Priests should grant absolution in the confessional even when the penitent has no intention to repent, the Pope has said in a speech which has shocked seminarians.
The Holy Father put aside a written speech, describing it as “boring”, and delivered an off-the-cuff address to seminarians from Barcelona, Spain, in which he frequently used foul language.
In his address, he ordered students for the priesthood “not to be clerical, to forgive everything”, adding that “if we see that there is no intention to repent, we must forgive all”.
“We can never deny absolution, because we become a vehicle for an evil, unjust, and moralistic judgment,” Francis reportedly told the seminarians, who were accompanied by the Auxiliary Bishop Javier Vilanova Pellisa of Barcelona.
Priests who deny penitents absolution are “delinquents”, the Pontiff said, according to the Church Militant website.
If accurate, the Pope’s remarks appear to put him at odds with the moral theology expressed in the Catechism of the Catholic Church which emphasises that contrition occupies the “first place” of any act of a penitent and that it involves “the resolution not to sin again”.
Canon 987 of The Code of Canon Law also says that for the faithful to receive “the saving remedy of the sacrament of penance, they must be so disposed that, repudiating the sins they have committed and having the purpose of amending their lives, they turn back to God”.
According to reports, Francis also used his speech to rant against “f***ing careerists who f*** up the lives of others”.
The Pope also criticised “those who climb to show their a**”, the Italian media outlet Daily Compass reported.
The speech in December was the second time in two months that the Pope has dispensed with a prepared text on the grounds that it was boring.
Speaking to rectors and directors of seminaries in Latin America in November, he allegedly put down a 12-page written speech, saying: “It is a heavy thing, let us read it calmly”, before proceeding to deliver an extempore message, according to Vatican News.
Again, the Pope took issue with the rules about a penitent’s amendment of purpose being a necessary criteria for absolution.
He said that priests should “ask the permission of the bishop” before they dared to withhold absolution from people confessing mortal sins.

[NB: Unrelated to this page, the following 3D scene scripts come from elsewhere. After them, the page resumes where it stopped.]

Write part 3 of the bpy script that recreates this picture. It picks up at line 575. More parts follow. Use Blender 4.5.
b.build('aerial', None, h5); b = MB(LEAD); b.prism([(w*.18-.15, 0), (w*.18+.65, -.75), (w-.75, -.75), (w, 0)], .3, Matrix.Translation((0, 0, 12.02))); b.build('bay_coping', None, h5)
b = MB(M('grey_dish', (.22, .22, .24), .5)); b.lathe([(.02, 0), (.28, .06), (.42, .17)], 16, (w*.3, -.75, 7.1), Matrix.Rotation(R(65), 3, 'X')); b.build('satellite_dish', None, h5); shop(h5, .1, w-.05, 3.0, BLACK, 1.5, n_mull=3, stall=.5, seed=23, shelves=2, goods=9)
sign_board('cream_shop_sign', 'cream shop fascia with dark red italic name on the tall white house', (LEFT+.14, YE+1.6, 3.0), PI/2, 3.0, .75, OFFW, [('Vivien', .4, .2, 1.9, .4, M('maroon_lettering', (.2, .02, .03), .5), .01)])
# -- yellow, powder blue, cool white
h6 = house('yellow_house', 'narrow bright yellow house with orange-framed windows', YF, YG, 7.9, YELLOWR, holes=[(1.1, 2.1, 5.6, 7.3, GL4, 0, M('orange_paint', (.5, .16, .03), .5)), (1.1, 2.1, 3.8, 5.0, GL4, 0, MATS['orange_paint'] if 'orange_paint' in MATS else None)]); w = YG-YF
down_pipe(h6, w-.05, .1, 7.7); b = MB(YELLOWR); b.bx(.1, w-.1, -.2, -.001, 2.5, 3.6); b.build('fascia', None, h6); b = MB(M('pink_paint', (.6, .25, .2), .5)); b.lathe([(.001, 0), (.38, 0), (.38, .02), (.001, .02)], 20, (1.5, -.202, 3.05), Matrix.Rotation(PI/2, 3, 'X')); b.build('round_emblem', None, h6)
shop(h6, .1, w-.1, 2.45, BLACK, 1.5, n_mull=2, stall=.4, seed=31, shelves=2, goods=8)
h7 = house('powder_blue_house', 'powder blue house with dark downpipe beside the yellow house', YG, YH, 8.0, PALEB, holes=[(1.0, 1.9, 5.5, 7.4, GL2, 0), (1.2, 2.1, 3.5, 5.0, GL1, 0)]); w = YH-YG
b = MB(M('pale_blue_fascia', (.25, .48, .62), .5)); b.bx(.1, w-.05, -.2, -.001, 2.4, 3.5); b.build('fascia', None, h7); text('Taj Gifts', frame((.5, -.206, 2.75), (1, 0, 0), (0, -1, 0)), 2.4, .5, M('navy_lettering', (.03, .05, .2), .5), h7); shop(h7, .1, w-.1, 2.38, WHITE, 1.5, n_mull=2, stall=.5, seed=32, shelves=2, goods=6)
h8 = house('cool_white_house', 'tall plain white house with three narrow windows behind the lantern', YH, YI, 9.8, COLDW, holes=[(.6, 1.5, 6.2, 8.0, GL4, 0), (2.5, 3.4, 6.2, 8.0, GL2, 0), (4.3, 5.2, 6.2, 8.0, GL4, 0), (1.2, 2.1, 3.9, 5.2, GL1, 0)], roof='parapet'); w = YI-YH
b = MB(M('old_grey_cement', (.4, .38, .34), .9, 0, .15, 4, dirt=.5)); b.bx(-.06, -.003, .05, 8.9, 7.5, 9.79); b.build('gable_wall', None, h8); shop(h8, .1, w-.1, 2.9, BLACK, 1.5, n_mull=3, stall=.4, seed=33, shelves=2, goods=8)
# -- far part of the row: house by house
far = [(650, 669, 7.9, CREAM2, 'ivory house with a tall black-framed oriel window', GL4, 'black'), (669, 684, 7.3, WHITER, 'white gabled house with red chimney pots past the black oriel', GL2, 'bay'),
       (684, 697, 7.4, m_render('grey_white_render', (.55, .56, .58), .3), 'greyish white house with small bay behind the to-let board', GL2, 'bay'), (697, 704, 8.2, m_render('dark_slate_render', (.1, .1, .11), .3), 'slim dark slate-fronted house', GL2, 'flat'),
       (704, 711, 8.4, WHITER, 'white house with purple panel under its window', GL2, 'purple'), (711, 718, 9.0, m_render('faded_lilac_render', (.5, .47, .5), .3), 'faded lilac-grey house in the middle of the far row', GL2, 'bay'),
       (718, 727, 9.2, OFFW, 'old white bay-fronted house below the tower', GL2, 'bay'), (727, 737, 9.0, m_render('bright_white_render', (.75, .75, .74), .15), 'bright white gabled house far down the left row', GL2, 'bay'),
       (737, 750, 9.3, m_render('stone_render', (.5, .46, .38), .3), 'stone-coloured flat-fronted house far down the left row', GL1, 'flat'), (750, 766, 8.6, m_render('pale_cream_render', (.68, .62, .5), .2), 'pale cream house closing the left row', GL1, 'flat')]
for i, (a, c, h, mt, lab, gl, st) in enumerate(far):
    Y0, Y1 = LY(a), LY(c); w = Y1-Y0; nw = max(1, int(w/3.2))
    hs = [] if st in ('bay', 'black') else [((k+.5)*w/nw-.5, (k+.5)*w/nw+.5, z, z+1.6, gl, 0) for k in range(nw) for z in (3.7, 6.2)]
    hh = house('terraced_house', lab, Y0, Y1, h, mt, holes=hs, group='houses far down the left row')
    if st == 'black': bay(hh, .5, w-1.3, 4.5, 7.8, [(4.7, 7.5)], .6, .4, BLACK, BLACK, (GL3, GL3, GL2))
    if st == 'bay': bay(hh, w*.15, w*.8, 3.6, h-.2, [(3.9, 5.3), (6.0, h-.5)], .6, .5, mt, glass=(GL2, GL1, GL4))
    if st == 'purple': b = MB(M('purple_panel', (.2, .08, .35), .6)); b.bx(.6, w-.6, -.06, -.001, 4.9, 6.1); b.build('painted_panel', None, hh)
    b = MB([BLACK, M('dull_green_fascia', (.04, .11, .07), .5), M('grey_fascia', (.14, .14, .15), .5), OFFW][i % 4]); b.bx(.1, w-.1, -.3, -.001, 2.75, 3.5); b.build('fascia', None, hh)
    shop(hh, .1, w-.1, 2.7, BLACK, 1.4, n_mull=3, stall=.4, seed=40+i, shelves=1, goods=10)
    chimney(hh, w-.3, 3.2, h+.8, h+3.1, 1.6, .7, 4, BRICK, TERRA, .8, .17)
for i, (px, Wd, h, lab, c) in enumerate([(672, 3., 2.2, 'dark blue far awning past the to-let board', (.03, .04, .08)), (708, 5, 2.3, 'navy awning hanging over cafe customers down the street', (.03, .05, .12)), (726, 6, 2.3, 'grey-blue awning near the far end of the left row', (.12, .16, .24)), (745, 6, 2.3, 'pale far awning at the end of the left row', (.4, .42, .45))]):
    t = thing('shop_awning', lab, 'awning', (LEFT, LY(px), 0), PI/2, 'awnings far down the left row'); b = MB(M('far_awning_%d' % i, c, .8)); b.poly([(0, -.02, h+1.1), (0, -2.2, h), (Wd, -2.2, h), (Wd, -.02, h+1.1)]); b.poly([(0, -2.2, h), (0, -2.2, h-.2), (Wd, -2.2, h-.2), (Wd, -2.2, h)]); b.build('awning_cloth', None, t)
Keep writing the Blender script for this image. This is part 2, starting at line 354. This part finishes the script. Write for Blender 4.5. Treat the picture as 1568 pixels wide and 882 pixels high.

“This happens, please!” he said. “Our people cannot be in the hands of criminals. And a priest who behaves like this is a criminal, in every word. Like it or not.”
At the same meeting, Francis insisted that priests and seminarians must practice “closeness” with the laity.
The Pope said: “This must be contagious – that is, the priest, the seminarian, the priest must be ‘close’.
“Close to whom? To the girls of the parish? And some of them are, they’re close, then they get married, that’s fine.”
In his bestseller The Dictator Pope: The Inside Story of the Francis Papacy, author Henry Sire (Marcantonio Colonna) records several instances of the pontiff using expletives, saying he was “prodigal with bad language”.
According to Sire, Fr Peter Hans Kolvenbach, former superior general of the Jesuits, wrote a damning report on Fr Jorge Mario Bergoglio in 1991, accusing the future pope of “a series of defects, ranging from habitual use of vulgar language to deviousness”.